* Start *
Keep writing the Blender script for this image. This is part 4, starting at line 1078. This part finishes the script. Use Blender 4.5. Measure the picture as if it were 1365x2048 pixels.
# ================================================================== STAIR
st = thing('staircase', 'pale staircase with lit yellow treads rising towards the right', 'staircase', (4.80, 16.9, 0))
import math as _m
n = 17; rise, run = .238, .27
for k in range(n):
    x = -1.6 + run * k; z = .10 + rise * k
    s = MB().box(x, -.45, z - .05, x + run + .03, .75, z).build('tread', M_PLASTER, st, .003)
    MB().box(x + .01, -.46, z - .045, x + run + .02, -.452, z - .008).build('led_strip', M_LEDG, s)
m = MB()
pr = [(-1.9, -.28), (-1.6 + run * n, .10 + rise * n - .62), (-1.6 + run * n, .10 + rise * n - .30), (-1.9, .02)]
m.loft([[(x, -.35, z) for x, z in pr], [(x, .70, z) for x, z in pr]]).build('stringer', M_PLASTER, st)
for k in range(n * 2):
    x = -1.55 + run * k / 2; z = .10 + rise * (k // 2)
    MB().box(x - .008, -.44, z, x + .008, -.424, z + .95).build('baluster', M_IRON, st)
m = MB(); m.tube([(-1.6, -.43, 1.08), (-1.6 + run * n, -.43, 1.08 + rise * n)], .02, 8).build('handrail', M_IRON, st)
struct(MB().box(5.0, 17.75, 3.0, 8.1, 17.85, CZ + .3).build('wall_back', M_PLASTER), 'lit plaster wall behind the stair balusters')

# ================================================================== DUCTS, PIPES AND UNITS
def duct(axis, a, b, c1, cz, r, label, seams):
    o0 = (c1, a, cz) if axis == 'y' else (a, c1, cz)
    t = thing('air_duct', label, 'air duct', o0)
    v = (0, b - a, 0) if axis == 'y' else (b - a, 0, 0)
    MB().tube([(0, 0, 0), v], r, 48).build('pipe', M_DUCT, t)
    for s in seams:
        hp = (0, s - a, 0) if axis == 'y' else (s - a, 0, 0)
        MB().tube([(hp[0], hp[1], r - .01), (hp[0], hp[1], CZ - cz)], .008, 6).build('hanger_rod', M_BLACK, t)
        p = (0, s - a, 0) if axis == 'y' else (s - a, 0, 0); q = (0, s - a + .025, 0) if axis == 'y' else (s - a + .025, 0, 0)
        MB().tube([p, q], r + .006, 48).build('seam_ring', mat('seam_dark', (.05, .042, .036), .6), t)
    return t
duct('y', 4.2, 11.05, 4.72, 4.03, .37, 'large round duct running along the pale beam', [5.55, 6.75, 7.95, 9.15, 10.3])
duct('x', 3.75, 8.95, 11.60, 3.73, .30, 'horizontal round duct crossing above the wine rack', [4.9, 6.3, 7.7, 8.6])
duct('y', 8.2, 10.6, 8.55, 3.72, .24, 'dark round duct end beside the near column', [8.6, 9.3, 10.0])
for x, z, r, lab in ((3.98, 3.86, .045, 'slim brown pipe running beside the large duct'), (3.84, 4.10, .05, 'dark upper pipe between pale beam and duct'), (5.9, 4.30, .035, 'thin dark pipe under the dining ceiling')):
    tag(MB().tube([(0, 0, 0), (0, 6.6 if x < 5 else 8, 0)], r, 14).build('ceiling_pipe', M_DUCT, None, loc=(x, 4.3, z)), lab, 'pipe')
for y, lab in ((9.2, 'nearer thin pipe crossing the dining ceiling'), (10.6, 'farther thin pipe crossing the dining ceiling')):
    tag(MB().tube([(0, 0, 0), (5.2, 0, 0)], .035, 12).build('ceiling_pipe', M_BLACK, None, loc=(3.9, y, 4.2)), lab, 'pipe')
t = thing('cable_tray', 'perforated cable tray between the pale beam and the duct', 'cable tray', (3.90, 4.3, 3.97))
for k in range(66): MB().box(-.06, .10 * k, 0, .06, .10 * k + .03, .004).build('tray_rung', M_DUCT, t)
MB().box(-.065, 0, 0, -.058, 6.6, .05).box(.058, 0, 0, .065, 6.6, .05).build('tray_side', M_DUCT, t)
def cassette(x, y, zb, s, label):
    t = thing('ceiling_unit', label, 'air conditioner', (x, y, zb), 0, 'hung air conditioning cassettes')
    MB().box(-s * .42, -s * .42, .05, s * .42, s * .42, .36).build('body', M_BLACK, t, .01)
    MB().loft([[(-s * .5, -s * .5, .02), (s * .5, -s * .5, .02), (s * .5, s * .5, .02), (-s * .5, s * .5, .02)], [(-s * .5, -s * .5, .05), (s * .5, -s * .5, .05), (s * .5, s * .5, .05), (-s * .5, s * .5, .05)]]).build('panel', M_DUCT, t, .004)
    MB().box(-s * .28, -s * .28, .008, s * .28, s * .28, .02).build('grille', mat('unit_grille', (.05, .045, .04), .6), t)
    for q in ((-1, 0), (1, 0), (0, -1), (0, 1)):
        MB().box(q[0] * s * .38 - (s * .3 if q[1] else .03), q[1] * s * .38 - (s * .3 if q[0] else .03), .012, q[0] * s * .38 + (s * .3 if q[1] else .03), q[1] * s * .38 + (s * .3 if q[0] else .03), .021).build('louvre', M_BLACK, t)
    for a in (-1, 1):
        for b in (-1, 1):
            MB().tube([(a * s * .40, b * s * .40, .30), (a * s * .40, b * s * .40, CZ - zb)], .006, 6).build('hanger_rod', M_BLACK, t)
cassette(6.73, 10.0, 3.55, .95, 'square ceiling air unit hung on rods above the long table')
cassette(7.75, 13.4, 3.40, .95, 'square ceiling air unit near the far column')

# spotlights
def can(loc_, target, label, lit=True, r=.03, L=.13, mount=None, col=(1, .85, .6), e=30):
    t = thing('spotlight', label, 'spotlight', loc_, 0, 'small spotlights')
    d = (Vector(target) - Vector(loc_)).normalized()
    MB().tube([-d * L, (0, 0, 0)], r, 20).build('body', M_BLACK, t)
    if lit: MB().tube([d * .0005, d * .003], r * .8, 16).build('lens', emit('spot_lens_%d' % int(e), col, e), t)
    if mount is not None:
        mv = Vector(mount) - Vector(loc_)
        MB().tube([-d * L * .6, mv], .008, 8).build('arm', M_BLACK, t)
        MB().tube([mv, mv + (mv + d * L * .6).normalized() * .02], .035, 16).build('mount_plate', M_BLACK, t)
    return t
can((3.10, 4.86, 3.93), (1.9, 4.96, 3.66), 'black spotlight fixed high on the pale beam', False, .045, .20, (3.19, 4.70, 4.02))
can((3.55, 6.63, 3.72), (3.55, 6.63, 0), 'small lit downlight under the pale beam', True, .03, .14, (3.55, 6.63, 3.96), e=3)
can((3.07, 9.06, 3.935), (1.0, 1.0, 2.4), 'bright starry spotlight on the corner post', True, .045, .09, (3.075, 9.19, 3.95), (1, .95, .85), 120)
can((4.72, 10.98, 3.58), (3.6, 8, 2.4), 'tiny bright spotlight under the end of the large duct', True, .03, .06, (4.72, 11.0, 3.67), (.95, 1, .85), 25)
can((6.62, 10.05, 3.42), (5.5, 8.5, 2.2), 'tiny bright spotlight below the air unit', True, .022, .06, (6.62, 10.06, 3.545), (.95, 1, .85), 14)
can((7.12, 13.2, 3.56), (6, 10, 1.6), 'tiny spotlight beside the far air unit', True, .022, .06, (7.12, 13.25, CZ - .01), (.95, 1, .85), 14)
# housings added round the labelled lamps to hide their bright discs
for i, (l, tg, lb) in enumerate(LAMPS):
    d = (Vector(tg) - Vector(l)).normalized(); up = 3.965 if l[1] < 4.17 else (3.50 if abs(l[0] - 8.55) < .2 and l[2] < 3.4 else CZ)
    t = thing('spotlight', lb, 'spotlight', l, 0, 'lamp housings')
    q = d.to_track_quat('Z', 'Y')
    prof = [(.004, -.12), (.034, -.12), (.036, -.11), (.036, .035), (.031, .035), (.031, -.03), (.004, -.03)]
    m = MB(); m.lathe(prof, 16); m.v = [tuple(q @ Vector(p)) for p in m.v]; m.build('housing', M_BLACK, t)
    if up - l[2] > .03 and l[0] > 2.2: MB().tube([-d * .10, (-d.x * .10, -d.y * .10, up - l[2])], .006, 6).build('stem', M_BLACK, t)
* End *
What is expected
Return the lines above precisely as they appear, beginning at the first line and ending at the line with "struct(MB().box(5.0, 17.75, 3.0, 8.1, 17.85, CZ", and nothing after it.

Answer to this exercise
Keep writing the Blender script for this image. This is part 4, starting at line 1078. This part finishes the script. Use Blender 4.5. Measure the picture as if it were 1365x2048 pixels.
# ================================================================== STAIR
st = thing('staircase', 'pale staircase with lit yellow treads rising towards the right', 'staircase', (4.80, 16.9, 0))
import math as _m
n = 17; rise, run = .238, .27
for k in range(n):
    x = -1.6 + run * k; z = .10 + rise * k
    s = MB().box(x, -.45, z - .05, x + run + .03, .75, z).build('tread', M_PLASTER, st, .003)
    MB().box(x + .01, -.46, z - .045, x + run + .02, -.452, z - .008).build('led_strip', M_LEDG, s)
m = MB()
pr = [(-1.9, -.28), (-1.6 + run * n, .10 + rise * n - .62), (-1.6 + run * n, .10 + rise * n - .30), (-1.9, .02)]
m.loft([[(x, -.35, z) for x, z in pr], [(x, .70, z) for x, z in pr]]).build('stringer', M_PLASTER, st)
for k in range(n * 2):
    x = -1.55 + run * k / 2; z = .10 + rise * (k // 2)
    MB().box(x - .008, -.44, z, x + .008, -.424, z + .95).build('baluster', M_IRON, st)
m = MB(); m.tube([(-1.6, -.43, 1.08), (-1.6 + run * n, -.43, 1.08 + rise * n)], .02, 8).build('handrail', M_IRON, st)
struct(MB().box(5.0, 17.75, 3.0, 8.1, 17.85, CZ + .3).build('wall_back', M_PLASTER), 'lit plaster wall behind the stair balusters')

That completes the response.